USPS maintains more than 1,700 contracted suppliers that primarily drive longer-haul “highway contract routes.”

USPS maintains more than 1,700 contracted suppliers that primarily drive longer-haul “highway contract routes.” Jonathan Wiggs/The Boston Globe via Getty Images

USPS eyes expansion of a potentially major insourcing initiative

The program is in its infancy, but could lead to many thousands of jobs going from external contractors to internal agency employees.

The U.S. Postal Service has begun insourcing some of its trucking operations, opening the possibility of bringing back in house thousands of jobs that are currently contracted out. 

The pilot program started in Oklahoma City with 125 insourced jobs late last year and has since expanded to the larger Richmond, Virginia, area, including Charlottesville, according to officials involved in the initiative and public job postings. The Postal Service is actively looking for areas to expand the program, though it is so far relaying few details about its long-term plans to stakeholders or the public. 

The Oklahoma City pilot was set to last at least six months, but is still in effect nine months later. USPS signed a memorandum of understanding with the American Postal Workers Union to create a new job series—postal vehicle operator—as part of the initiative. The Richmond expansion coincided with the Postal Service revamping its mail transportation in that metro area, as the city will host one of the agency’s first new, all-inclusive Regional Processing and Distribution Centers. 

It also coincides with Postmaster General Louis DeJoy’s plan to significantly reduce the agency’s reliance on air transportation. USPS has saved $1 billion by slashing its chartered mail flights by 90% over the last two years and it now ships 95% of its mail and packages on the ground.

Sue Brennan, a USPS spokesperson, said the agency is “currently evaluating other locations for expansion” of the pilot program. 

USPS maintains more than 1,700 contracted suppliers that primarily drive longer-haul “highway contract routes.” It also has a cadre of 9,000 drivers, known as Postal Vehicle Service employees, who primarily drive routes of less than 50 miles between local facilities. Its outsourced operation is much larger in scale: The Postal Service spends almost $5 billion annually on its highway contracts, nearly four times what it spends on its internal trucking operation. The postal inspector general recently found a driver shortage has forced more overtime internally and increased costs for contracted routes, which climbed by 18% between 2017 and 2021.  

The pilot “has the potential for the Postal Service to solve some of the challenges in recruiting, hiring, and retaining,” said Michael Foster, APWU’s craft director for motor vehicle services.
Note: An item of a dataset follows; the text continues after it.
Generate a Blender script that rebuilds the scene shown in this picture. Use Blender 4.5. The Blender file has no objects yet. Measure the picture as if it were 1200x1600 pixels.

He pledged to continue to “extol the benefits of having transportation duties performed in house by postal career operators instead of contractors.”

The IG noted the USPS jobs could be more attractive to potential employees, as they can generally offer higher wages, dedicated routes and the ability to go home each night. 

An individual in the private sector trucking industry with knowledge of the Postal Service’s initiative said management has made clear it has the goal of expanding to other areas. Postal contractors were caught by surprise by the announcement, the person said, as USPS had renewed its contracts with impacted vendors just months before launching the insourcing. Contractors—many of whom would cease to exist without their USPS agreements—are worried about their future, particularly those who operate shorter routes with trucks that do not require commercial driver's licenses to operate. 

“It’s definitely a cause for concern,” the industry official, who was granted anonymity to openly discuss private discussions, said of the pilot. “It's the first time anything like that had happened, to my knowledge.” 

Oklahoma-based Louis V. Lepak Trucking Company sued USPS in the U.S. Court of Federal Claims in February, alleging the agency negotiated in bad faith when it renewed the company’s contract just before insourcing the work and improperly failed to conduct the required cost-benefit analysis. After an initial unfavorable ruling, however, Lepak dropped the case. 

While USPS has not provided much detail on its intentions, there is some expectation it will continue to insource trucking in areas where it is revamping its network. Multichannel Merchant, a publication covering shipping and logistics, recently reported DeJoy is looking to significantly ramp up transportation insourcing by 2025. And while it can more quickly bring in work for shorter-haul routes, the agency as part of the pilot is offering commercial driver’s license training to interested employees. Those employees would be first in line for tractor trailer operator positions, should USPS opt to establish them.